The exercise: Extract the listing below in full, unchanged.

----- Given material -----

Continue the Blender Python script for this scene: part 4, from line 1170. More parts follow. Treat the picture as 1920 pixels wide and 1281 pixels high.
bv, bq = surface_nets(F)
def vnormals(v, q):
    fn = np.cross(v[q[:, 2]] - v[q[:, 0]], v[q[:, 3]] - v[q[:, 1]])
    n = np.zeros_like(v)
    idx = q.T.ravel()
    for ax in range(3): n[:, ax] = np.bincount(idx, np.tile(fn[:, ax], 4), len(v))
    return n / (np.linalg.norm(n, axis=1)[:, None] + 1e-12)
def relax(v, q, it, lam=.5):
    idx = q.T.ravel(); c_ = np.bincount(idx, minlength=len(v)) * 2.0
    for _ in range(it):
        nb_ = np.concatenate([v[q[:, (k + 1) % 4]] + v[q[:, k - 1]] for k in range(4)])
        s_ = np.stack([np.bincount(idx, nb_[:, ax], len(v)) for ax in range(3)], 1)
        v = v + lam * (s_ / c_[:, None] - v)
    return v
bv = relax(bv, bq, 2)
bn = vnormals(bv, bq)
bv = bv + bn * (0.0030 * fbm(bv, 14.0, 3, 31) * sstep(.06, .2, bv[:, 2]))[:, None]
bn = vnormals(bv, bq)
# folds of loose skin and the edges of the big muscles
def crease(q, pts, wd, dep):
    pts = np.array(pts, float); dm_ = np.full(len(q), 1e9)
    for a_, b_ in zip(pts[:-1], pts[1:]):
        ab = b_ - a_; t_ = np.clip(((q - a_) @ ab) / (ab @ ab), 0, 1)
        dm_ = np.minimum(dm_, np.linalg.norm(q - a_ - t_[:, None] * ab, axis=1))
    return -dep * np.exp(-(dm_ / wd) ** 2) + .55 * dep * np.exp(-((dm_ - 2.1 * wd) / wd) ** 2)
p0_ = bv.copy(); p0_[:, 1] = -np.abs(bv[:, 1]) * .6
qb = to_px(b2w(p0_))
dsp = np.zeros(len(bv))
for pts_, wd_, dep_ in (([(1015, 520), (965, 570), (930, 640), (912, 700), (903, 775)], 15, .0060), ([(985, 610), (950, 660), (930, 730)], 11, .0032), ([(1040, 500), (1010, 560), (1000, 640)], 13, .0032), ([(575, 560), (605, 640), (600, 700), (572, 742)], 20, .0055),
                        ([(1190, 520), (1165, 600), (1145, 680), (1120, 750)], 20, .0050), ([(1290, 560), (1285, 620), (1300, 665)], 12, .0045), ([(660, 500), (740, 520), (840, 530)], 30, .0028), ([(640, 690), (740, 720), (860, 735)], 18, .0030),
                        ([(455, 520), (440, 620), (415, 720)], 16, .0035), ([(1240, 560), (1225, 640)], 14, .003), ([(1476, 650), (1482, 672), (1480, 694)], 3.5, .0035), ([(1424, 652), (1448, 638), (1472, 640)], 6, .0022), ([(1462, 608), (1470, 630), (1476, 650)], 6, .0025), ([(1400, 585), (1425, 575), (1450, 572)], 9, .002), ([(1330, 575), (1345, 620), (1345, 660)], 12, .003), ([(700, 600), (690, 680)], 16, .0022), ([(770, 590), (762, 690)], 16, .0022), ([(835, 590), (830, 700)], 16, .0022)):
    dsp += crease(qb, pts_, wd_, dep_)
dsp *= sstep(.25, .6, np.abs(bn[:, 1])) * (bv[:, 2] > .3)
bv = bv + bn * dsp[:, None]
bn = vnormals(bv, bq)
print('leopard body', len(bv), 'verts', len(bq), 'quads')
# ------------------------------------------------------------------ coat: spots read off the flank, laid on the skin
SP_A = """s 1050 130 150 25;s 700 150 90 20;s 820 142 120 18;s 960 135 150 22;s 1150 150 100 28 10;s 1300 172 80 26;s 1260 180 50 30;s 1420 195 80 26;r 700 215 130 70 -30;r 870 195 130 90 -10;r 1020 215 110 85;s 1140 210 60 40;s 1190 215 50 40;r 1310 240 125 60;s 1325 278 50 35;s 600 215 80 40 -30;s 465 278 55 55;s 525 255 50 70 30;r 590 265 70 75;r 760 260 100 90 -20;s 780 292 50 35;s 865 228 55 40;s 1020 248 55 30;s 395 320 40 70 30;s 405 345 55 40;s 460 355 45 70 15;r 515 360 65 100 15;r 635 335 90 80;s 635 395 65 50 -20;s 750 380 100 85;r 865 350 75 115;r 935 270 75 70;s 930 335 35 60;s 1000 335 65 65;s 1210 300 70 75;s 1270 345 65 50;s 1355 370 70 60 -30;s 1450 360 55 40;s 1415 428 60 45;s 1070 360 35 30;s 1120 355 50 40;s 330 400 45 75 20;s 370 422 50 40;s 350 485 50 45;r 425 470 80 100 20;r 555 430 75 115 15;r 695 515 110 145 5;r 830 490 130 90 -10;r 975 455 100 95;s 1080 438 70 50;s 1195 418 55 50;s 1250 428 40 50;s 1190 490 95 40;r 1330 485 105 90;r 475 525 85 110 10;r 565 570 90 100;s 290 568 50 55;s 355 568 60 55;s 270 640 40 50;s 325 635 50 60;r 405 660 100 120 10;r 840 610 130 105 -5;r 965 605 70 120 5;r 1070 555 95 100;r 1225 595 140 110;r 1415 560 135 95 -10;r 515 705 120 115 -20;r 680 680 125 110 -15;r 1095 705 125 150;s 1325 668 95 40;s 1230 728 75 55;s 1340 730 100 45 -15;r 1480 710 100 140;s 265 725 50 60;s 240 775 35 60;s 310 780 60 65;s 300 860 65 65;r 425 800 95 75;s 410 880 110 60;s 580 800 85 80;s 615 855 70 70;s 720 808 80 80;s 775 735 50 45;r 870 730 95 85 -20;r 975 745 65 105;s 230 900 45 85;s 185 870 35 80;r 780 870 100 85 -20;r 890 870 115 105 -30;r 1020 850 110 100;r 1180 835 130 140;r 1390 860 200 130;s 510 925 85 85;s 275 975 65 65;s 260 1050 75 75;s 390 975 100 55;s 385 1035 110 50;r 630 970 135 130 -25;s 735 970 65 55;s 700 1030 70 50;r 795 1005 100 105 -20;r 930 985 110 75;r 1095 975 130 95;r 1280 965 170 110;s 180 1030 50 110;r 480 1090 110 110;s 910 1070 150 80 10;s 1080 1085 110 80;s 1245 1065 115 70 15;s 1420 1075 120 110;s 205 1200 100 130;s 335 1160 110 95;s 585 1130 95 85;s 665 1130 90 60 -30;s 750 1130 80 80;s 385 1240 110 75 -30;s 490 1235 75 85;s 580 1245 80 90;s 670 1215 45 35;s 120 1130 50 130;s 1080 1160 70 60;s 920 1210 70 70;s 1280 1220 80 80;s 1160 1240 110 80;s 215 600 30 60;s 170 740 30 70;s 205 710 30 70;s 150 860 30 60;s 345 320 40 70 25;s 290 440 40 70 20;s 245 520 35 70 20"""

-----

Output below:
Continue the Blender Python script for this scene: part 4, from line 1170. More parts follow. Treat the picture as 1920 pixels wide and 1281 pixels high.
bv, bq = surface_nets(F)
def vnormals(v, q):
    fn = np.cross(v[q[:, 2]] - v[q[:, 0]], v[q[:, 3]] - v[q[:, 1]])
    n = np.zeros_like(v)
    idx = q.T.ravel()
    for ax in range(3): n[:, ax] = np.bincount(idx, np.tile(fn[:, ax], 4), len(v))
    return n / (np.linalg.norm(n, axis=1)[:, None] + 1e-12)
def relax(v, q, it, lam=.5):
    idx = q.T.ravel(); c_ = np.bincount(idx, minlength=len(v)) * 2.0
    for _ in range(it):
        nb_ = np.concatenate([v[q[:, (k + 1) % 4]] + v[q[:, k - 1]] for k in range(4)])
        s_ = np.stack([np.bincount(idx, nb_[:, ax], len(v)) for ax in range(3)], 1)
        v = v + lam * (s_ / c_[:, None] - v)
    return v
bv = relax(bv, bq, 2)
bn = vnormals(bv, bq)
bv = bv + bn * (0.0030 * fbm(bv, 14.0, 3, 31) * sstep(.06, .2, bv[:, 2]))[:, None]
bn = vnormals(bv, bq)
# folds of loose skin and the edges of the big muscles
def crease(q, pts, wd, dep):
    pts = np.array(pts, float); dm_ = np.full(len(q), 1e9)
    for a_, b_ in zip(pts[:-1], pts[1:]):
        ab = b_ - a_; t_ = np.clip(((q - a_) @ ab) / (ab @ ab), 0, 1)
        dm_ = np.minimum(dm_, np.linalg.norm(q - a_ - t_[:, None] * ab, axis=1))
    return -dep * np.exp(-(dm_ / wd) ** 2) + .55 * dep * np.exp(-((dm_ - 2.1 * wd) / wd) ** 2)
p0_ = bv.copy(); p0_[:, 1] = -np.abs(bv[:, 1]) * .6
qb = to_px(b2w(p0_))
dsp = np.zeros(len(bv))
for pts_, wd_, dep_ in (([(1015, 520), (965, 570), (930, 640), (912, 700), (903, 775)], 15, .0060), ([(985, 610), (950, 660), (930, 730)], 11, .0032), ([(1040, 500), (1010, 560), (1000, 640)], 13, .0032), ([(575, 560), (605, 640), (600, 700), (572, 742)], 20, .0055),
                        ([(1190, 520), (1165, 600), (1145, 680), (1120, 750)], 20, .0050), ([(1290, 560), (1285, 620), (1300, 665)], 12, .0045), ([(660, 500), (740, 520), (840, 530)], 30, .0028), ([(640, 690), (740, 720), (860, 735)], 18, .0030),
                        ([(455, 520), (440, 620), (415, 720)], 16, .0035), ([(1240, 560), (1225, 640)], 14, .003), ([(1476, 650), (1482, 672), (1480, 694)], 3.5, .0035), ([(1424, 652), (1448, 638), (1472, 640)], 6, .0022), ([(1462, 608), (1470, 630), (1476, 650)], 6, .0025), ([(1400, 585), (1425, 575), (1450, 572)], 9, .002), ([(1330, 575), (1345, 620), (1345, 660)], 12, .003), ([(700, 600), (690, 680)], 16, .0022), ([(770, 590), (762, 690)], 16, .0022), ([(835, 590), (830, 700)], 16, .0022)):
    dsp += crease(qb, pts_, wd_, dep_)
dsp *= sstep(.25, .6, np.abs(bn[:, 1])) * (bv[:, 2] > .3)
bv = bv + bn * dsp[:, None]
bn = vnormals(bv, bq)
print('leopard body', len(bv), 'verts', len(bq), 'quads')
# ------------------------------------------------------------------ coat: spots read off the flank, laid on the skin
SP_A = """s 1050 130 150 25;s 700 150 90 20;s 820 142 120 18;s 960 135 150 22;s 1150 150 100 28 10;s 1300 172 80 26;s 1260 180 50 30;s 1420 195 80 26;r 700 215 130 70 -30;r 870 195 130 90 -10;r 1020 215 110 85;s 1140 210 60 40;s 1190 215 50 40;r 1310 240 125 60;s 1325 278 50 35;s 600 215 80 40 -30;s 465 278 55 55;s 525 255 50 70 30;r 590 265 70 75;r 760 260 100 90 -20;s 780 292 50 35;s 865 228 55 40;s 1020 248 55 30;s 395 320 40 70 30;s 405 345 55 40;s 460 355 45 70 15;r 515 360 65 100 15;r 635 335 90 80;s 635 395 65 50 -20;s 750 380 100 85;r 865 350 75 115;r 935 270 75 70;s 930 335 35 60;s 1000 335 65 65;s 1210 300 70 75;s 1270 345 65 50;s 1355 370 70 60 -30;s 1450 360 55 40;s 1415 428 60 45;s 1070 360 35 30;s 1120 355 50 40;s 330 400 45 75 20;s 370 422 50 40;s 350 485 50 45;r 425 470 80 100 20;r 555 430 75 115 15;r 695 515 110 145 5;r 830 490 130 90 -10;r 975 455 100 95;s 1080 438 70 50;s 1195 418 55 50;s 1250 428 40 50;s 1190 490 95 40;r 1330 485 105 90;r 475 525 85 110 10;r 565 570 90 100;s 290 568 50 55;s 355 568 60 55;s 270 640 40 50;s 325 635 50 60;r 405 660 100 120 10;r 840 610 130 105 -5;r 965 605 70 120 5;r 1070 555 95 100;r 1225 595 140 110;r 1415 560 135 95 -10;r 515 705 120 115 -20;r 680 680 125 110 -15;r 1095 705 125 150;s 1325 668 95 40;s 1230 728 75 55;s 1340 730 100 45 -15;r 1480 710 100 140;s 265 725 50 60;s 240 775 35 60;s 310 780 60 65;s 300 860 65 65;r 425 800 95 75;s 410 880 110 60;s 580 800 85 80;s 615 855 70 70;s 720 808 80 80;s 775 735 50 45;r 870 730 95 85 -20;r 975 745 65 105;s 230 900 45 85;s 185 870 35 80;r 780 870 100 85 -20;r 890 870 115 105 -30;r 1020 850 110 100;r 1180 835 130 140;r 1390 860 200 130;s 510 925 85 85;s 275 975 65 65;s 260 1050 75 75;s 390 975 100 55;s 385 1035 110 50;r 630 970 135 130 -25;s 735 970 65 55;s 700 1030 70 50;r 795 1005 100 105 -20;r 930 985 110 75;r 1095 975 130 95;r 1280 965 170 110;s 180 1030 50 110;r 480 1090 110 110;s 910 1070 150 80 10;s 1080 1085 110 80;s 1245 1065 115 70 15;s 1420 1075 120 110;s 205 1200 100 130;s 335 1160 110 95;s 585 1130 95 85;s 665 1130 90 60 -30;s 750 1130 80 80;s 385 1240 110 75 -30;s 490 1235 75 85;s 580 1245 80 90;s 670 1215 45 35;s 120 1130 50 130;s 1080 1160 70 60;s 920 1210 70 70;s 1280 1220 80 80;s 1160 1240 110 80;s 215 600 30 60;s 170 740 30 70;s 205 710 30 70;s 150 860 30 60;s 345 320 40 70 25;s 290 440 40 70 20;s 245 520 35 70 20"""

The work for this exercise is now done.